Josh Marshall has posted a link to a piece written by one of our fellow citizens which may provide the kick-off for 2005. Written by David Holcberg at the Ayn Rand Institute (interesting! Gary Cooper! Patricial Neal! intellectual! avant garde!), it challenges the notion of giving aid to tsunami victims.
Marshall calls Holcberg to task:
Ayn Rand institute says US aid to disaster victims is wrong, though private charity "may be entirely proper, especially considering that most of those affected by this tragedy are suffering through no fault of their own." (emphasis added)
I'm waiting to hear about the minority of victims suffering because of self-inflicted tsunami damage.
I think Marshall is being naive here. We know -- particularly if we've lived through the Reagan Revolution -- that most people are to blame for their misfortunes. Why should tsunami victims get off the hook? An added consideration might be whether most of the victims were not, unfortunately, born again and were therefore sinners of the worst kind.

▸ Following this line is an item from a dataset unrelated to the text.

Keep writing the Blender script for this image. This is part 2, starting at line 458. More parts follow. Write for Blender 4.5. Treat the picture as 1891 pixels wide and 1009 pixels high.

But Holcberg goes a long way beyond intimating that some may have brought the disaster on themselves. He questions the whole notion of altruism and points out (very helpfully, for our budgets in the new year) that we are stepping over the line. We are condoning extortion:
The United States government, however, should not give any money to help the tsunami victims. Why? Because the money is not the government's to give.
Every cent the government spends comes from taxation. Every dollar the government hands out as foreign aid has to be extorted from an American taxpayer first.
Interesting point. He continues:
Year after year, for decades, the government has forced American taxpayers to provide foreign aid to every type of natural or man-made disaster on the face of the earth: from the Marshall Plan to reconstruct a war-ravaged Europe to the $15 billion recently promised to fight AIDS in Africa to the countless amounts spent to help the victims of earthquakes, fires and floods--from South America to Asia. Even the enemies of the United States were given money extorted from American taxpayers: from the billions given away by Clinton to help the starving North Koreans to the billions given away by Bush to help the blood-thirsty Palestinians under Arafat's murderous regime.
The question no one asks about our politicians' "generosity" towards the world's needy is: By what right? By what right do they take our hard-earned money and give it away?
An appealing argument because the government gets up my nose most of the time, too. But I suppose an argument might be that they are our elected representatives and just as they can decide (in spite of the opposition of half of America) to invade other countries illegally, they can also hand over an amount slightly less than the cost of a presidential inauguration to help the families of those who may have induced a tsunami to carry them off. (Yes, yes. I know the inauguration ceremonies are being paid for by Republican supporters, but we know where they got their money from, don't we! From us! And often by means even less legal than those used by the IRS.)
But here is where Mr. Holcberg really warms to his subject:
The reason politicians can get away with doling out money that they have no right to and that does not belong to them is that they have the morality of altruism on their side. According to altruism--the morality that most Americans accept and that politicians exploit for all it's worth--those who have more have the moral obligation to help those who have less. This is why Americans--the wealthiest people on earth--are expected to sacrifice (voluntarily or by force) the wealth they have earned to provide for the needs of those who did not earn it. It is Americans' acceptance of altruism that renders them morally impotent to protest against the confiscation and distribution of their wealth. It is past time to question--and to reject--such a vicious morality that demands that we sacrifice our values instead of holding on to them.
By god, that's worth thinking about. There is a small point here, however, which I'd have to agree with. Don't allow politicians (in this case, George W. Bush) to accept the credit for donating your money.
Next time a politician gives away money taken from you to show what a good, compassionate altruist he is, ask yourself: By what right?
By the way, I just checked. Yes, the Ayn Rand Institute is a 501(c)(3) organization which means it:
GETS BREAKS FROM YOU AND ME, AMERICAN TAXPAYERS!